### [Given exercise]
Return exactly the listing's lines, from its first line to the line holding "COL = S.collection", ends included.

### [Given information]
══════════════════════════════

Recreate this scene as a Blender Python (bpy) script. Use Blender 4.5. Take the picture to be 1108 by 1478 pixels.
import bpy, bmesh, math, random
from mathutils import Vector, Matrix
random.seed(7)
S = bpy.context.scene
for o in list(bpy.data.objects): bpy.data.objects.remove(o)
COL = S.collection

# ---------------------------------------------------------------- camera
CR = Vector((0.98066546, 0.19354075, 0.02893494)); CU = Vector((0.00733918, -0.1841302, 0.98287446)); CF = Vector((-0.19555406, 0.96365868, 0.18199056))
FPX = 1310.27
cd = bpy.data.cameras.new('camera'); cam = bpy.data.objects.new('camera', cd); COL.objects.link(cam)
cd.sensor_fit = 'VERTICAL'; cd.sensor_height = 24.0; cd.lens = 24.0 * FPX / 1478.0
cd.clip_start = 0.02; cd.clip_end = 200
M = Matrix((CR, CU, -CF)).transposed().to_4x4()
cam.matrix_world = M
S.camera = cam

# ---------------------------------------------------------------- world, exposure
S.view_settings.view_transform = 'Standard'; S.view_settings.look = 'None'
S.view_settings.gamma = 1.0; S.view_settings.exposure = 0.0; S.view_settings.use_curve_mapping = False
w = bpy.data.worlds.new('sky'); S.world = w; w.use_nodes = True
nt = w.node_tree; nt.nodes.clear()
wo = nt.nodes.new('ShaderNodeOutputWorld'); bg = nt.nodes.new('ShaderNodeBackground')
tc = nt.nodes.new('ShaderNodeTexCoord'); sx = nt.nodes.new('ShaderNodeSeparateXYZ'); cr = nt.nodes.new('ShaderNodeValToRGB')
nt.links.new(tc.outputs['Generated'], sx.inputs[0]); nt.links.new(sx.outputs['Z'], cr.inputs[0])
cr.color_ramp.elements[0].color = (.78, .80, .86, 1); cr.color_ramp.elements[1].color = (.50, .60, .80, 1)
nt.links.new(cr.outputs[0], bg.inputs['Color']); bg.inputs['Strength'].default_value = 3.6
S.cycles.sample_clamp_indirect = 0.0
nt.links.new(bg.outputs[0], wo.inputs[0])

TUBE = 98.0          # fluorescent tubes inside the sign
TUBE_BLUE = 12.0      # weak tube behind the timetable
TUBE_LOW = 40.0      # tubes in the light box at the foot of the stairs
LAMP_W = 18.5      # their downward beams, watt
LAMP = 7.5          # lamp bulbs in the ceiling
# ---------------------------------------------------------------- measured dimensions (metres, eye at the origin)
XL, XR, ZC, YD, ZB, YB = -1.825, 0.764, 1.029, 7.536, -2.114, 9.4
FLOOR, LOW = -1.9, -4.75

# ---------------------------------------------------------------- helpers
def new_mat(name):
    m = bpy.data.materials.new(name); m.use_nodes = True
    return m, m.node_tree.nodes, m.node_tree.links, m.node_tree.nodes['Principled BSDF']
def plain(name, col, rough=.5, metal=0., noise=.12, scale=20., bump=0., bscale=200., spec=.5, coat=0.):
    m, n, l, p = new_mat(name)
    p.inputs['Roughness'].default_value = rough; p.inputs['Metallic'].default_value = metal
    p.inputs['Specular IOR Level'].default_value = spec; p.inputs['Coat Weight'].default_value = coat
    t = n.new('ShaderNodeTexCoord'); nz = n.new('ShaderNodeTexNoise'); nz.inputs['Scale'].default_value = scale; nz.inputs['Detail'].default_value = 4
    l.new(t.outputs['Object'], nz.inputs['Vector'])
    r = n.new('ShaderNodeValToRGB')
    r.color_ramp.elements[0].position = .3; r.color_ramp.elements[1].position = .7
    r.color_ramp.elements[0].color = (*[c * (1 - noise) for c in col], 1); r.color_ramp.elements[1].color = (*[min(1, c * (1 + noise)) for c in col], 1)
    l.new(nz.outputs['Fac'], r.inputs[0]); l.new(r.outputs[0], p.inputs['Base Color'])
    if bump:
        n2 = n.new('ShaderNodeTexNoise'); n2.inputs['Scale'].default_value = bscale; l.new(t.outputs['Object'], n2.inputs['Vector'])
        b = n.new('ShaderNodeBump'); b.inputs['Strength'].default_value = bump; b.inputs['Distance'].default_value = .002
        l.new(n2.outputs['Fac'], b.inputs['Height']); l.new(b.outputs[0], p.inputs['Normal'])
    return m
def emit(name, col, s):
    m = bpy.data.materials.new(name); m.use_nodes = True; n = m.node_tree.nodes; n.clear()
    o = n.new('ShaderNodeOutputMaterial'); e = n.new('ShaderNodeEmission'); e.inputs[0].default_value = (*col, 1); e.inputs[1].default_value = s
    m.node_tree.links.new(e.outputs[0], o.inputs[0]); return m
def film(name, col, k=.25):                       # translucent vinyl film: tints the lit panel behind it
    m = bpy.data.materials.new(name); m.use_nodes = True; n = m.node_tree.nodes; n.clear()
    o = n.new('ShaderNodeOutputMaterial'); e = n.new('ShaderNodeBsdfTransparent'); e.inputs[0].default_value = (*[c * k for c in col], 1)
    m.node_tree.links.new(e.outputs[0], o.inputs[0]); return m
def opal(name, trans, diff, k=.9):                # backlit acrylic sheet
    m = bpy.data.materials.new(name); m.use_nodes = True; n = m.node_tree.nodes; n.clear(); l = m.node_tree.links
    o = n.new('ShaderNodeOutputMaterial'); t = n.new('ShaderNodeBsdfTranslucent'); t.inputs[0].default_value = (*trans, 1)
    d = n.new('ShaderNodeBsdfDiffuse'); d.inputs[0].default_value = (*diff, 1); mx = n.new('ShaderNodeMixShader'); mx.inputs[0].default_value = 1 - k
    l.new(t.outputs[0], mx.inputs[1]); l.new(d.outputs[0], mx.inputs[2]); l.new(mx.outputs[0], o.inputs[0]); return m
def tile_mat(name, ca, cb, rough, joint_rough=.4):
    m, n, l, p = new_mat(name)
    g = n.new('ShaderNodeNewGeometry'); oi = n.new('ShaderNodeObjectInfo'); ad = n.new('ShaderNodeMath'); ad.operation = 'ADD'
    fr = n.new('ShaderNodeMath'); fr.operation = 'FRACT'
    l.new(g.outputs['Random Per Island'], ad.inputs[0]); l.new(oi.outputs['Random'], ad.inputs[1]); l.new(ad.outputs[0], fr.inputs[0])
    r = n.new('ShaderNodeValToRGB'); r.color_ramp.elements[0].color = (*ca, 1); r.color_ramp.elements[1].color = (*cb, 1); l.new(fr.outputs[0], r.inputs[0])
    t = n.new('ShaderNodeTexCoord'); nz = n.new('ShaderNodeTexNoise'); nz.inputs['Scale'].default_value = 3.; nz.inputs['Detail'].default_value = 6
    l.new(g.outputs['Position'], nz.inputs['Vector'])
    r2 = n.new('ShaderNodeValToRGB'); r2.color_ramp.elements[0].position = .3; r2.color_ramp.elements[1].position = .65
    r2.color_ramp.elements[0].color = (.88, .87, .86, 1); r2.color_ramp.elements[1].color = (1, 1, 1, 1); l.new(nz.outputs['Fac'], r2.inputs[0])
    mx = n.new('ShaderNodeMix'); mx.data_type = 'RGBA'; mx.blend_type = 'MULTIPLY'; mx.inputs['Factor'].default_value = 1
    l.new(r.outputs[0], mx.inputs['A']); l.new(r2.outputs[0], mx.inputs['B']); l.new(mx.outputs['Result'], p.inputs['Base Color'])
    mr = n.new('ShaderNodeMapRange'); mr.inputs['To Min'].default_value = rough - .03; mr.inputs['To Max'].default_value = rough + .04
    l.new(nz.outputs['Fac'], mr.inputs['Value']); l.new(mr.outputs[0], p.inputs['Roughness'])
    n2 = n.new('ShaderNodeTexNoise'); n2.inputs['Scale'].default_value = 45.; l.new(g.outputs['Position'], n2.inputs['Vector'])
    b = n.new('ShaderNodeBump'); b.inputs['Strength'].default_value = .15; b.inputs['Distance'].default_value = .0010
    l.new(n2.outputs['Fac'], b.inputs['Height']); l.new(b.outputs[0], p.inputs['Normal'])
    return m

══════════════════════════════

### [Task answer]
Recreate this scene as a Blender Python (bpy) script. Use Blender 4.5. Take the picture to be 1108 by 1478 pixels.
import bpy, bmesh, math, random
from mathutils import Vector, Matrix
random.seed(7)
S = bpy.context.scene
for o in list(bpy.data.objects): bpy.data.objects.remove(o)
COL = S.collection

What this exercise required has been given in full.